**INSTRUCTION:** Retype the opening lines of the listing below, ending with the line that contains "C = sc.collection", and leave out any pictures.

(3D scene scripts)
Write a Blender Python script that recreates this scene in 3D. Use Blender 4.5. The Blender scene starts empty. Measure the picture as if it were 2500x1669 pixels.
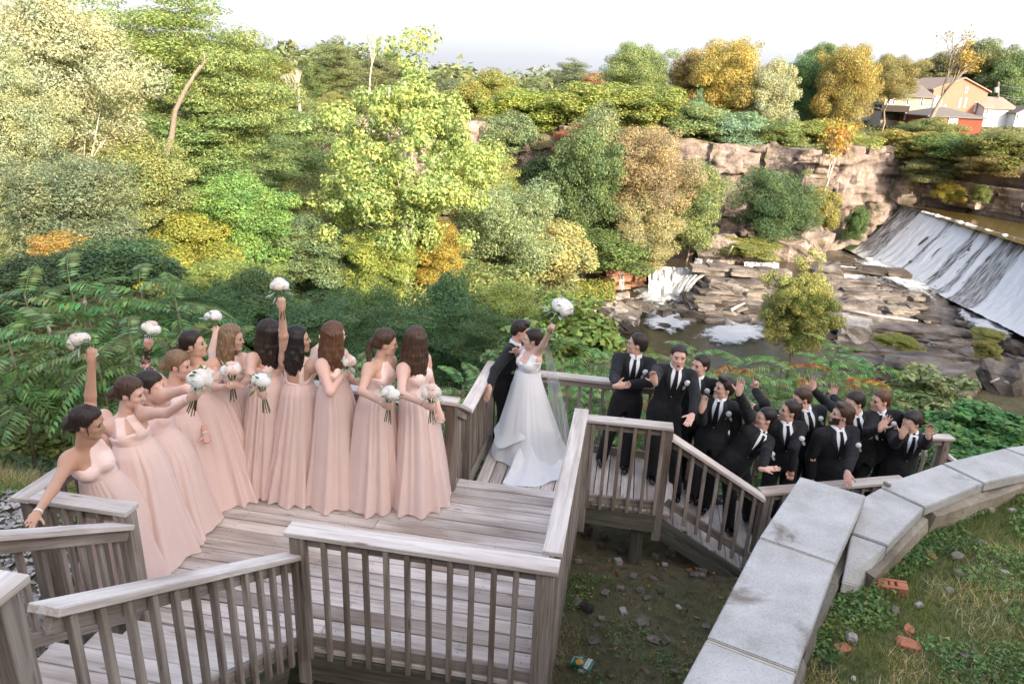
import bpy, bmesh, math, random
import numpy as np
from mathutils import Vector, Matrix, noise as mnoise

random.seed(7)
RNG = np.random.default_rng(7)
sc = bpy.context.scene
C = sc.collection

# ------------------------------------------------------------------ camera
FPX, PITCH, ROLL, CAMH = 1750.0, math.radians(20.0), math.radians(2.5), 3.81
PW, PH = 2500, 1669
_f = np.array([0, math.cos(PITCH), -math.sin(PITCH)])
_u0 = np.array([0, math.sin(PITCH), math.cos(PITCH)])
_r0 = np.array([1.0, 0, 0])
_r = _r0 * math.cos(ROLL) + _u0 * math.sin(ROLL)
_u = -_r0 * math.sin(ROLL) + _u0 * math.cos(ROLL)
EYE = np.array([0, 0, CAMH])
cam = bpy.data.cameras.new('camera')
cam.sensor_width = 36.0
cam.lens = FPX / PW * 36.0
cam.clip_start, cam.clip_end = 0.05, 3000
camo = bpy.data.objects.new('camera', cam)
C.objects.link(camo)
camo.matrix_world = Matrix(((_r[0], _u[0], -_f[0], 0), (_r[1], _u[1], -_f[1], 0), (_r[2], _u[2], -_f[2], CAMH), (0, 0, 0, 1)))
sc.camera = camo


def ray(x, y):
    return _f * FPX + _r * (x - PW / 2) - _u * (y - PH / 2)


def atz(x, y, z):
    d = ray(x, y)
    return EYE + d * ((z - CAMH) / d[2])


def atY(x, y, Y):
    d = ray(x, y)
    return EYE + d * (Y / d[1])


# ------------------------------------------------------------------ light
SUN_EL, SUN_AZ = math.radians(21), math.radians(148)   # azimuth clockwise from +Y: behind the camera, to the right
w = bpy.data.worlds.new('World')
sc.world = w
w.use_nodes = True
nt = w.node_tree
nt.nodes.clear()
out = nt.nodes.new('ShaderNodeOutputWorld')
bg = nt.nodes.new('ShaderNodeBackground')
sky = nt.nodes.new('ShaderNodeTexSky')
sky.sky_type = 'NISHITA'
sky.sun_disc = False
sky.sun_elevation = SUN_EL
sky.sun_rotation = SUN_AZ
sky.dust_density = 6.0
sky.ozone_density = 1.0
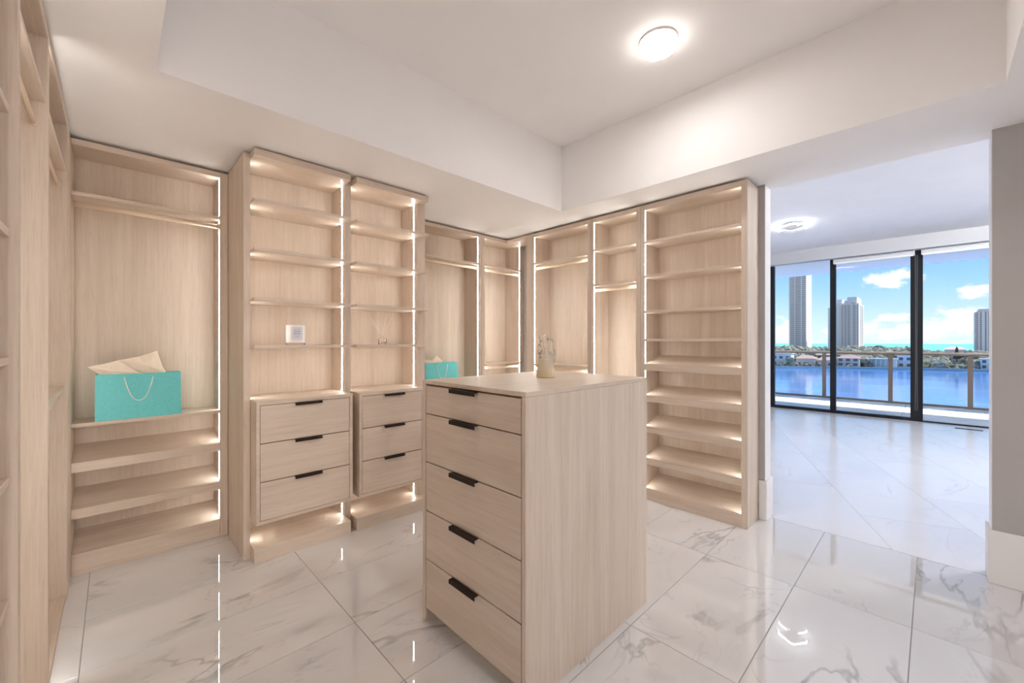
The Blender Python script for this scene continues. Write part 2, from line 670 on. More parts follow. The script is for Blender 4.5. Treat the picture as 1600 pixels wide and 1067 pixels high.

**TASK RESULT:**
Write a Blender Python script that recreates this scene in 3D. Use Blender 4.5. The Blender scene starts empty. Measure the picture as if it were 2500x1669 pixels.
import bpy, bmesh, math, random
import numpy as np
from mathutils import Vector, Matrix, noise as mnoise

random.seed(7)
RNG = np.random.default_rng(7)
sc = bpy.context.scene
C = sc.collection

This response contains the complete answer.